• Work to be completed
Quote exactly and only this range of lines in the data below: the line that holds "far = sstep(112, 130, GY)[..., None]" to the line that holds "idx[1:, :-1]], -1).reshape(-1, 4)", both included.

+++ Raw data

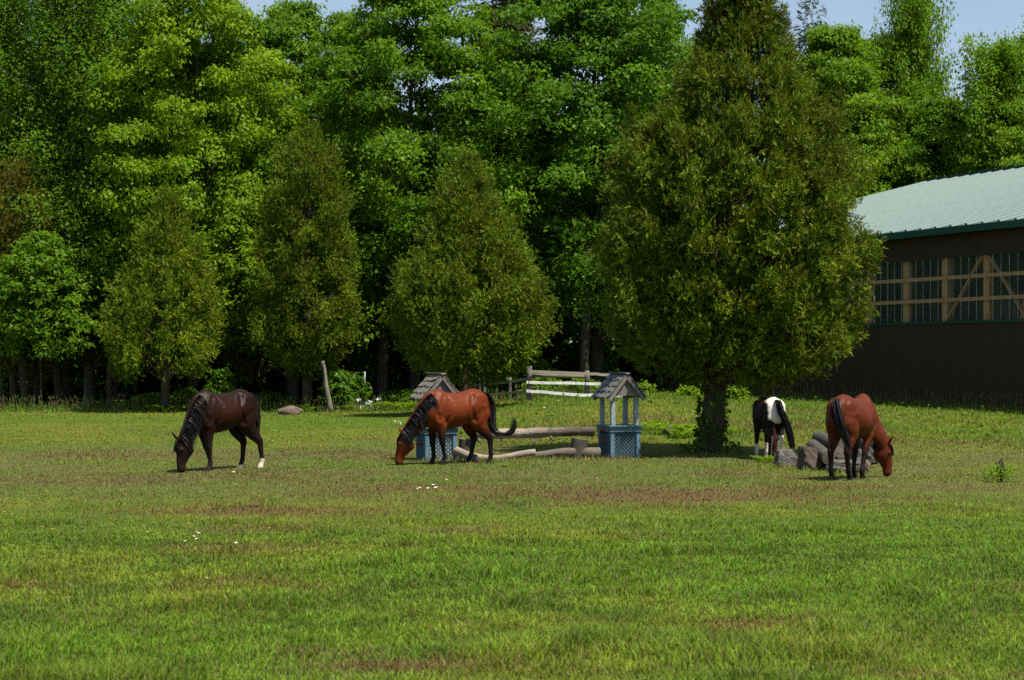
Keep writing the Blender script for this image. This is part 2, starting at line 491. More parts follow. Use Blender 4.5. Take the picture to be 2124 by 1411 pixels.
def brown_mask(X, Y):
    m = 0
    for cx, cy, rx, ry, s in [(2.2, 30.6, 4.2, 1.9, .78), (-1.2, 31.6, 2.2, 1.6, .7), (-5.5, 34.5, 4.5, 1.6, .55), (-3.6, 27.6, 1.6, .9, .8), (5.4, 31.6, 3.0, 1.4, .55),
                              (-2.9, 24.8, 1.0, .5, .8), (1.5, 15.4, .7, .35, .9), (-.8, 13.3, .6, .28, .9), (-4.6, 18.2, .3, .2, .9), (-1.2, 13.9, .5, .3, .5),
                              (-5.0, 43.5, 5, 1.6, .4), (1.9, 52.5, 1.3, 2.2, .9), (4.8, 56, 2.0, 3.0, .6), (8.0, 55, 2.5, 3.5, .55), (-1.2, 50, 1.5, 2, .5), (9.2, 63, 3, 3, .4),
                              (4.2, 41.5, .8, .5, .5), (2.9, 13.0, .5, .2, .5)]:
        d = ((X - cx) / rx) ** 2 + ((Y - cy) / ry) ** 2
        m = np.maximum(m, s * np.exp(-d * 0.9))
    n = fbm(X, Y, 0.9, 4, 3.0)
    m = m * sstep(.33, .60, n + m * .14)
    sp = sstep(.68, .76, fbm(X, Y, .33, 4, 40.0)) * .35
    return np.clip(np.maximum(m, sp), 0, 1)

def grass_tint(X, Y, jit=None):
    n1 = fbm(X, Y, 0.22, 4, 11.0); n2 = fbm(X, Y, 1.1, 3, 23.0); n3 = fbm(X, Y, .55, 3, 31)
    near = 1 - sstep(18, 31, Y)
    mid = sstep(27, 34, Y) * (1 - sstep(44, 52, Y))
    cA = np.array([.118, .198, .017]); cB = np.array([.170, .214, .024]); cC = np.array([.094, .168, .019]); cD = np.array([.165, .100, .052])
    cE = np.array([.152, .170, .046])
    k = sstep(.35, .65, n1)[..., None]
    c = cA * (1 - k) + cB * k
    k2 = (sstep(.45, .72, n2) * (.45 + .3 * near))[..., None]
    c = c * (1 - k2) + cC * k2
    k3 = (mid * (.35 + .5 * sstep(.4, .6, n3)))[..., None]
    c = c * (1 - k3) + cE * k3
    b = (brown_mask(X, Y) * .82)[..., None]
    c = c * (1 - b) + cD * b
    return c

xs = np.unique(np.round(np.concatenate([np.linspace(-900, -80, 9), np.arange(-80, -30, 5.0), np.arange(-30, 30.1, .7), np.arange(35, 80, 5.0), np.linspace(80, 900, 9)]), 3))
ys = np.unique(np.round(np.concatenate([[-200, -60, -20, -5], np.arange(0, 112, .7), np.arange(112, 270, 6.0), [300, 400, 600, 900, 1500]]), 3))
GX, GY = np.meshgrid(xs, ys)
GZ = ground_z(GX, GY)
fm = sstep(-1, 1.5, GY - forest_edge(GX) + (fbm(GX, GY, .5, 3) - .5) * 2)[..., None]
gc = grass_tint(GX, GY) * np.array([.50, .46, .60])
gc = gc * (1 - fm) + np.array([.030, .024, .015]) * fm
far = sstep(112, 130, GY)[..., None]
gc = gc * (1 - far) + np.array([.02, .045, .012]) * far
nx, ny = len(xs), len(ys)
idx = np.arange(nx * ny).reshape(ny, nx)
F = np.stack([idx[:-1, :-1], idx[:-1, 1:], idx[1:, 1:], idx[1:, :-1]], -1).reshape(-1, 4)
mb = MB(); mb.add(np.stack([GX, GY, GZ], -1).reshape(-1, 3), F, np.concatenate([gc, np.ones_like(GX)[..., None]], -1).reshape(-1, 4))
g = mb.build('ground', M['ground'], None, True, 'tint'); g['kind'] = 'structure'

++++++

• The reply
far = sstep(112, 130, GY)[..., None]
gc = gc * (1 - far) + np.array([.02, .045, .012]) * far
nx, ny = len(xs), len(ys)
idx = np.arange(nx * ny).reshape(ny, nx)
F = np.stack([idx[:-1, :-1], idx[:-1, 1:], idx[1:, 1:], idx[1:, :-1]], -1).reshape(-1, 4)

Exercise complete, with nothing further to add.